- [Task inputs]
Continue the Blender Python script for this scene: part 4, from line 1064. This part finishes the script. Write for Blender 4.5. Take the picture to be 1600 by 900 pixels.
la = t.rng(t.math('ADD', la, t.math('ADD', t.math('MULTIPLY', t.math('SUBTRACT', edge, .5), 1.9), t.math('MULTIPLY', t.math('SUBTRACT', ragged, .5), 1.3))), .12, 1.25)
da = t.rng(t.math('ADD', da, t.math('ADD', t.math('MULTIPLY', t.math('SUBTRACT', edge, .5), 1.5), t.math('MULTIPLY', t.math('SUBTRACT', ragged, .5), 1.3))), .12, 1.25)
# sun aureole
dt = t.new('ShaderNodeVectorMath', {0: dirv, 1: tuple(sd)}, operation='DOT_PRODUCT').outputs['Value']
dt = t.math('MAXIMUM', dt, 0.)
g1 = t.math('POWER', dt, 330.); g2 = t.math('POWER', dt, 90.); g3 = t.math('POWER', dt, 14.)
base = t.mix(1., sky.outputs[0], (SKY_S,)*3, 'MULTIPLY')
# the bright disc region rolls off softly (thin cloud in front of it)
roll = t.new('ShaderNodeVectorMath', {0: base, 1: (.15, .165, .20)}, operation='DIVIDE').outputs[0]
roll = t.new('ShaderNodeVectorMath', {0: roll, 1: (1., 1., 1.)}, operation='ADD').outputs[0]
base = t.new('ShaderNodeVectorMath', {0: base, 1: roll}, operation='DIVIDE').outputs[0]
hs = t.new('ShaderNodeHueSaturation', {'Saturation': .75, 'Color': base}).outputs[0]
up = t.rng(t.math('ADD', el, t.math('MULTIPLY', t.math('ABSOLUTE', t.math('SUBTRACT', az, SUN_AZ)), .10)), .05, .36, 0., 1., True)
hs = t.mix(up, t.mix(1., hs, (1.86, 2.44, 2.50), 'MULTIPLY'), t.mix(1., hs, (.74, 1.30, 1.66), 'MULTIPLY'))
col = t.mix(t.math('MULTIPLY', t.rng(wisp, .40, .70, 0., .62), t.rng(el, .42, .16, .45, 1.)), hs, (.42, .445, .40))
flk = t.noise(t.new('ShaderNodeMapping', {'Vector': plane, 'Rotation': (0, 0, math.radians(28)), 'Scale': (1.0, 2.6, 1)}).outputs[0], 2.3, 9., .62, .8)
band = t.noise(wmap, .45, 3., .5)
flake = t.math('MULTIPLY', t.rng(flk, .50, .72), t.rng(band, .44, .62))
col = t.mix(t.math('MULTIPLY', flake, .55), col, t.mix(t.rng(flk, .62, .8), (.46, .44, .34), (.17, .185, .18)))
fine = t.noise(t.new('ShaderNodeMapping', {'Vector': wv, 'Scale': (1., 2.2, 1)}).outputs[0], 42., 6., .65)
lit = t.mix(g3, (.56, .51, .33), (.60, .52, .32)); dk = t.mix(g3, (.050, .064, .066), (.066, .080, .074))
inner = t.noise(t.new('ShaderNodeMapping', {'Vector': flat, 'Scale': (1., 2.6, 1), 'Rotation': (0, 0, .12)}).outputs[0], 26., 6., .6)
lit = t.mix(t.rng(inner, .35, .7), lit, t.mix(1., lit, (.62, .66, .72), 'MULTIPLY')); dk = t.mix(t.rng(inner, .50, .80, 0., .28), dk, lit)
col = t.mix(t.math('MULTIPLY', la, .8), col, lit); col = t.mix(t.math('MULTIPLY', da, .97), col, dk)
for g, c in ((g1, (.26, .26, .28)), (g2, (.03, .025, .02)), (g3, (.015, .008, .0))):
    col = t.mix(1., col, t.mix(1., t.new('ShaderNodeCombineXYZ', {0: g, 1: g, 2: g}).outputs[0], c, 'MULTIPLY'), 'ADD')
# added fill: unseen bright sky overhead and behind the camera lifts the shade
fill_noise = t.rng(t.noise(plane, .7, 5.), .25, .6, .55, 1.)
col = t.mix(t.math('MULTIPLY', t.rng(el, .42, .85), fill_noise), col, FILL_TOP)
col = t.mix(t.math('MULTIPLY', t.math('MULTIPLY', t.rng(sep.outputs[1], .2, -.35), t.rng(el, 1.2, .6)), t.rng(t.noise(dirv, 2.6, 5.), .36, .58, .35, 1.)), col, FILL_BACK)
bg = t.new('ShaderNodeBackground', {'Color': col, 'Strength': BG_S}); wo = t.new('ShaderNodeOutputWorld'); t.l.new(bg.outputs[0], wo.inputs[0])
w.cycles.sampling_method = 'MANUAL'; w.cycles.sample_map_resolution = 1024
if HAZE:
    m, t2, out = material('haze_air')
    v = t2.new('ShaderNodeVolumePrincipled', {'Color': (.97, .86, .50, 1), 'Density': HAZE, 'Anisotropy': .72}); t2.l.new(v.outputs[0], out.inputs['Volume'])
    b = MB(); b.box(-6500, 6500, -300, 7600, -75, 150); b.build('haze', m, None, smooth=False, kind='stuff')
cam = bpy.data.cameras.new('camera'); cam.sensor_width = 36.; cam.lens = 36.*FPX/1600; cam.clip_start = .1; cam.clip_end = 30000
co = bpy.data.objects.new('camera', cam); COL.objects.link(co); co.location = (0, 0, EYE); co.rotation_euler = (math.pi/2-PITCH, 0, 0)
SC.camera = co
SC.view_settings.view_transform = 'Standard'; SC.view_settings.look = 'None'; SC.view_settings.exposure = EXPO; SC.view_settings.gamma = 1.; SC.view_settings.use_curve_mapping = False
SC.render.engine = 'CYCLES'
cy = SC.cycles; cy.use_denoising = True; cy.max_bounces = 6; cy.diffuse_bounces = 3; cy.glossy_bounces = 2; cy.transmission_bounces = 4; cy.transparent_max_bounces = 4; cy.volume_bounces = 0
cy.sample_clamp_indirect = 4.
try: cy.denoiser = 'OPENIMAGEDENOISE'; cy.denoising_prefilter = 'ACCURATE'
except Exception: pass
==
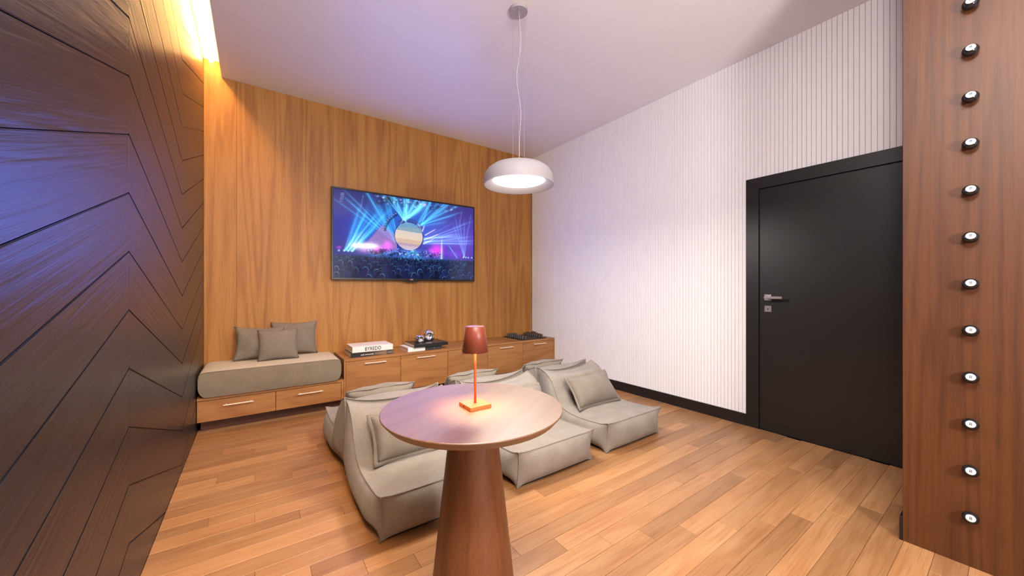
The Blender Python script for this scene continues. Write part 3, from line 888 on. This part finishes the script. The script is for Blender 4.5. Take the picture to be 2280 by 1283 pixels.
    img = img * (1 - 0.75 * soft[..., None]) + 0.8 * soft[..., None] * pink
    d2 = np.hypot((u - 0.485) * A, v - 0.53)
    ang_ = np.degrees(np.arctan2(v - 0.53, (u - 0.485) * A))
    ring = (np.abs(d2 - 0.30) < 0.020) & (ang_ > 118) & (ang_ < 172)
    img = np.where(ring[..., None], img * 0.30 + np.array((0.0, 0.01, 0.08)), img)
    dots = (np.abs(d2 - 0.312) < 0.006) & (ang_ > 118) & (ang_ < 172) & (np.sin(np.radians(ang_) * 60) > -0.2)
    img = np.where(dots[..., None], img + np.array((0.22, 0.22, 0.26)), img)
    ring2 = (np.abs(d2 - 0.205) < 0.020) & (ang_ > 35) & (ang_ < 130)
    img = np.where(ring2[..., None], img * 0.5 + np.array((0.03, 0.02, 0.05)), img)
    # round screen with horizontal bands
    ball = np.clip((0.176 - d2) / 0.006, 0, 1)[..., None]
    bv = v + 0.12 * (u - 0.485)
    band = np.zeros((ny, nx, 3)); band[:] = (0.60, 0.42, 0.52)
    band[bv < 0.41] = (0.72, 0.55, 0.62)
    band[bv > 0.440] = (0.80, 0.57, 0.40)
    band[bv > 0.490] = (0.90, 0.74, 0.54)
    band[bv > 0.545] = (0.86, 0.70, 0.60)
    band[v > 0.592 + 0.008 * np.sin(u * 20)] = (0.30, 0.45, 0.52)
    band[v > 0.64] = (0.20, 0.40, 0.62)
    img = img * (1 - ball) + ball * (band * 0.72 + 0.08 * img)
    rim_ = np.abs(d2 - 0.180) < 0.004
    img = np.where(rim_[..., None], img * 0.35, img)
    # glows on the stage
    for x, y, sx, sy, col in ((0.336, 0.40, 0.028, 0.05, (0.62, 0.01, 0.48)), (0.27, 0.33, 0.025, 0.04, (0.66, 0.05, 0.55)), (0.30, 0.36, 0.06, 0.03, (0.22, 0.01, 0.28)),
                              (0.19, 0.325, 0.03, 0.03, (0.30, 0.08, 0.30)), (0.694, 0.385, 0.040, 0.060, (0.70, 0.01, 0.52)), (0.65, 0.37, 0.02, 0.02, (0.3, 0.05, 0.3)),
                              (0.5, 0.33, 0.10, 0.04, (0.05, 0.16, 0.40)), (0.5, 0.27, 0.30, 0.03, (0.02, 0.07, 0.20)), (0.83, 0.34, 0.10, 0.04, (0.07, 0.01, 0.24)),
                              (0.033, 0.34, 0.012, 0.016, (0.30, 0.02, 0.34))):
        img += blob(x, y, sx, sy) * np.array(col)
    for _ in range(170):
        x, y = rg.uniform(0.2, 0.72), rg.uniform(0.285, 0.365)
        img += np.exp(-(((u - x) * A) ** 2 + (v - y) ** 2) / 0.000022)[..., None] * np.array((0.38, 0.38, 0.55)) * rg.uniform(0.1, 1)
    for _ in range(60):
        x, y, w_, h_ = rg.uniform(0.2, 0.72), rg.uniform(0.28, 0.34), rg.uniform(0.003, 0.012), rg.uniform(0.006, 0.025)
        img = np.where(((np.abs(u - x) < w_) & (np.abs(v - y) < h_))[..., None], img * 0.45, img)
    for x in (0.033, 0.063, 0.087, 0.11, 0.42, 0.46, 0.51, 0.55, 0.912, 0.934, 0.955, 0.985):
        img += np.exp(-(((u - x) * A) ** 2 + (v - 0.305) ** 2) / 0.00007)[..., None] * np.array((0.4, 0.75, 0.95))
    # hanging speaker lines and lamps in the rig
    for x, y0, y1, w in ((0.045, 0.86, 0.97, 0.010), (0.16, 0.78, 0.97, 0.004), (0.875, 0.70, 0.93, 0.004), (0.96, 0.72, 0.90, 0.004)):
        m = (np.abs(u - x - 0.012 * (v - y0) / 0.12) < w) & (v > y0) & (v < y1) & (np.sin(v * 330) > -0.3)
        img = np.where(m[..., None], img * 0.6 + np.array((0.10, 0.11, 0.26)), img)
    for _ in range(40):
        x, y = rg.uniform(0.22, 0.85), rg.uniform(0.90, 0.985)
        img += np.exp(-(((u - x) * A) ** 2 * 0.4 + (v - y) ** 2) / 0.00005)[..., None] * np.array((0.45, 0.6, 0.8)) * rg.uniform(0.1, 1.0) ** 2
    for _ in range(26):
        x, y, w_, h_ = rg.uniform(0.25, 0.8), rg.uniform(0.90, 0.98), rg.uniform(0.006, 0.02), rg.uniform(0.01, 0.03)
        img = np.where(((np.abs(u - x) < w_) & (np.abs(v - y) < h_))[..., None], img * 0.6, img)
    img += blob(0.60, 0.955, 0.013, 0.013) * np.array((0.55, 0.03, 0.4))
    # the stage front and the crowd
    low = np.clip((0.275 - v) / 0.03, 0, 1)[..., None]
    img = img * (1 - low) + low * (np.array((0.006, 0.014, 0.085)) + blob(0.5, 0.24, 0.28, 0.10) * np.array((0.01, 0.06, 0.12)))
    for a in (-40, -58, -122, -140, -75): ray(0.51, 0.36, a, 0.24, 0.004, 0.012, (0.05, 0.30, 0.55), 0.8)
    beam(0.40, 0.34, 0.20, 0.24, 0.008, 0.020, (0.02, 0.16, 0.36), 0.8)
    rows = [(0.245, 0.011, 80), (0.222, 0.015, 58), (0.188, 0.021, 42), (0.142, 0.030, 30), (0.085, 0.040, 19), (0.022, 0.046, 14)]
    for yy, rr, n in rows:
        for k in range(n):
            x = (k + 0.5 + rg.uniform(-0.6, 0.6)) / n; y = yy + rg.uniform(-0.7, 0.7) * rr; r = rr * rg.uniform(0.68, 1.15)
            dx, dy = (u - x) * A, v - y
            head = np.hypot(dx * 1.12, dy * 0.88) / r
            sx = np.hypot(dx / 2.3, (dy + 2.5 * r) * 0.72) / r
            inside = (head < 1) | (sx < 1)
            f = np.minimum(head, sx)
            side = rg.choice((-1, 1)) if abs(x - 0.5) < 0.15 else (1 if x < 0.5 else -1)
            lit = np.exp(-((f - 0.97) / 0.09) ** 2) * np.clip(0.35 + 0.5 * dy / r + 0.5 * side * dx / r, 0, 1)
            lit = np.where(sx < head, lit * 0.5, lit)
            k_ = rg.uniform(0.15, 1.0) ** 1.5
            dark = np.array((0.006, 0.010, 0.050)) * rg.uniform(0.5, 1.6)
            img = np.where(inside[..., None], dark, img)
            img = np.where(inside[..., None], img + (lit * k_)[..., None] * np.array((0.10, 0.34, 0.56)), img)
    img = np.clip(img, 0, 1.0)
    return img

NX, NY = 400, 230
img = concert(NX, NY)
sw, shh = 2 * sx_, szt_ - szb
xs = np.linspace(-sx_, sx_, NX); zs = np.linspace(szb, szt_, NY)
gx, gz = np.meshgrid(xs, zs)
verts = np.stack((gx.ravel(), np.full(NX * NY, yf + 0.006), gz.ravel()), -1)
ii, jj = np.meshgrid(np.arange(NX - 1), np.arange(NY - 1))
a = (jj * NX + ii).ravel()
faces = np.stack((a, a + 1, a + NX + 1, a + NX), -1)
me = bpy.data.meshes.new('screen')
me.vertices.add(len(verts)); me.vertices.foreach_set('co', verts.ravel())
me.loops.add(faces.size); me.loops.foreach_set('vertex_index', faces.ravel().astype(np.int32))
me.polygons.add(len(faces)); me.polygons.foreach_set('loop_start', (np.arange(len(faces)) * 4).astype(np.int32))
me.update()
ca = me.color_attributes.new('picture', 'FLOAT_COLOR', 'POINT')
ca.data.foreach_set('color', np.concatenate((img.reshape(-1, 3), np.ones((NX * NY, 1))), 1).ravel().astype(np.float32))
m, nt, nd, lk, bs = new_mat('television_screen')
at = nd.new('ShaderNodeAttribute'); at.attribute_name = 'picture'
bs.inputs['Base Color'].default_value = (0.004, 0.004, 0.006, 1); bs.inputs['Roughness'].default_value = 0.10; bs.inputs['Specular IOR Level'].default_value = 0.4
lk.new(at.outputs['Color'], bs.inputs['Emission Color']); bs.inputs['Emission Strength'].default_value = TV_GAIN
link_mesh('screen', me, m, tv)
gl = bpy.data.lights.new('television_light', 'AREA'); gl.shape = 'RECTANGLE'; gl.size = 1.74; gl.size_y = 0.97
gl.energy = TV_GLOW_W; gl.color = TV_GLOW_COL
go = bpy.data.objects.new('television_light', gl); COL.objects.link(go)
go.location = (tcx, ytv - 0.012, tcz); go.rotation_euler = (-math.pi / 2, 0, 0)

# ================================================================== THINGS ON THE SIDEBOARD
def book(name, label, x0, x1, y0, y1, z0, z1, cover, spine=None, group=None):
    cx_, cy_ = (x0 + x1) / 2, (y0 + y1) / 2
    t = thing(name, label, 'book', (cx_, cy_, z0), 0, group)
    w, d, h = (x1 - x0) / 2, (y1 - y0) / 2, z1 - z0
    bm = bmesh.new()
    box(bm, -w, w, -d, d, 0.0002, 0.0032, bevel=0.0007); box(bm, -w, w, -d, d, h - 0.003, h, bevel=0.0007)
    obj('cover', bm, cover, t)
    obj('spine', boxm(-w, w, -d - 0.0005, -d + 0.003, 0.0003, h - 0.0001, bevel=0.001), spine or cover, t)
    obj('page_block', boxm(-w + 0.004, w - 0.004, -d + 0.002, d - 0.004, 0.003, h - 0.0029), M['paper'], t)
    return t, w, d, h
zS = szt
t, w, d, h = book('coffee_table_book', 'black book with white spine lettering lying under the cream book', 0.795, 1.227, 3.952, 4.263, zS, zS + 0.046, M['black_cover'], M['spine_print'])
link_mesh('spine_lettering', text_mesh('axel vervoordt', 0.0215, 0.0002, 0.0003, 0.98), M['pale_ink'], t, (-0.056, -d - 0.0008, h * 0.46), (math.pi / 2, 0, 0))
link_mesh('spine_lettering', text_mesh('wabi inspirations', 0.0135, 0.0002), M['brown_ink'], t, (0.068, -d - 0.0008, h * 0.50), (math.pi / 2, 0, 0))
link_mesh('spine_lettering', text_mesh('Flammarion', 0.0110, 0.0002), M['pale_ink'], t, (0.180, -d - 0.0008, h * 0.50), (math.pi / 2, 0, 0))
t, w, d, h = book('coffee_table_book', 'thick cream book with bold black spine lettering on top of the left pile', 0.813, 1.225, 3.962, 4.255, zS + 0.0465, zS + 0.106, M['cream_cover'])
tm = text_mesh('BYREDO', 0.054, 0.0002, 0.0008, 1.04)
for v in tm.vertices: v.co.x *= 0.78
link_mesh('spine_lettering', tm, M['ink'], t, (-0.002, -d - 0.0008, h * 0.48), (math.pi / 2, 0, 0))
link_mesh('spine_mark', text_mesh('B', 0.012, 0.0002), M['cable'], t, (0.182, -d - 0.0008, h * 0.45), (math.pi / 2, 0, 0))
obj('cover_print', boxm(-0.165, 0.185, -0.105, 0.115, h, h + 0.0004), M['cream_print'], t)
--
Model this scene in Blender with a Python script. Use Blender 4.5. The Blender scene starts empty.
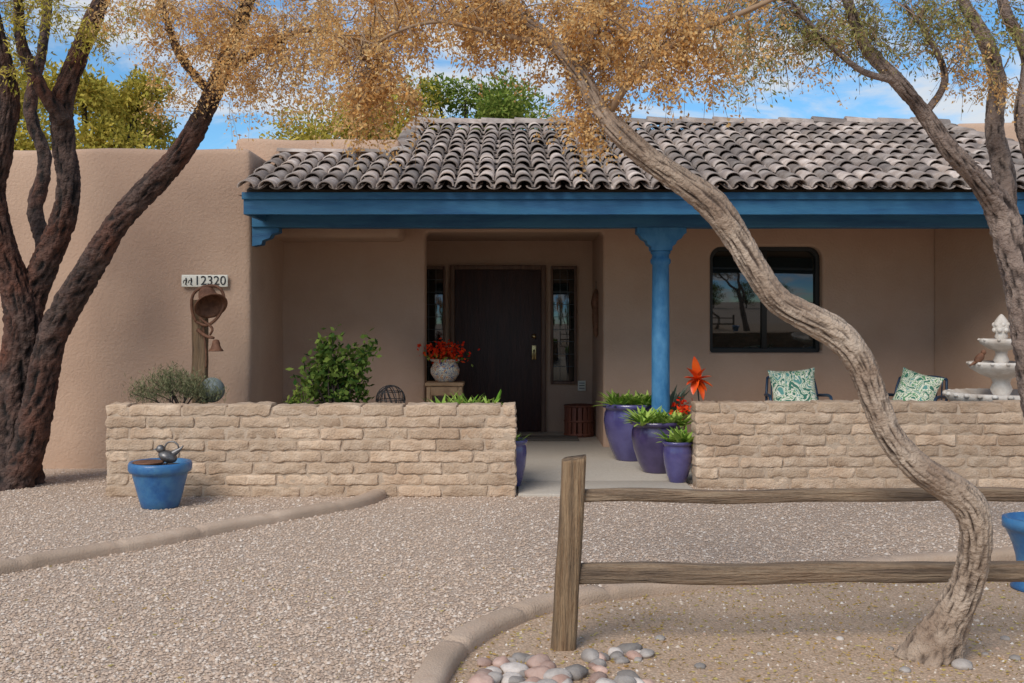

- [What to work on] What is the number of lines containing "finishes"? Give that number only.

- [Finished exercise] 2